In 1989 I was living in Lair Hill, a throwback neighborhood on the southern edge of downtown Portland, Oregon. In the early 20th century it was the landing spot for recent immigrant Jews from Eastern Europe. In the late 1960s it became the center of Portland's hippie and artist community. By the late 1980s it still retained its bohemian flavor and was home to many aging hippies, young college students and recent graduates and dropouts.
Artist Carl Schomberg moved into a small Victorian cottage around the corner from me in 1989. Next door to his house was a vacant lot where a similar cottage had burned down a few years later. Soon Carl had turned that vacant lot into a wild art garden, filled with his oil paintings and sculptures, intermingled amongst beds of vegetables and flower. Some days you could hear the tones of Carl's trombone wafting above the wildness.

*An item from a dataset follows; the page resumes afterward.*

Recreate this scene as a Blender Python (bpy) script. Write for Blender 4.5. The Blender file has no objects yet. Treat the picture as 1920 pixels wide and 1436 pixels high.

In the late 1980s Lair Hill was a neighborhood dotted with empty lots and even a small old growth forest. You could look out over the tops of trees and see the downtown skyline less than a mile away. But the city planners were intent on infilling close-in neighborhoods like Lair Hill to prevent urban sprawl from spreading out across Portland's periphery. So the woods was bulldozed and replaced with a large apartment complex and the empty lots were filled with rowhouses. Carl's Garden was the last empty lot to get built on. The night before the bulldozers came, Carl and his friends carried several of his sculptures over to our yard. The ceramic bird creature in the photo still has a place of honor in our current yard, now across the river and upstream along the Willamette River five miles from Lair Hill. Sara, the flying kitten in the photo, is now 17 years old.
Carl disappeared off the Oregon Coast in 1998.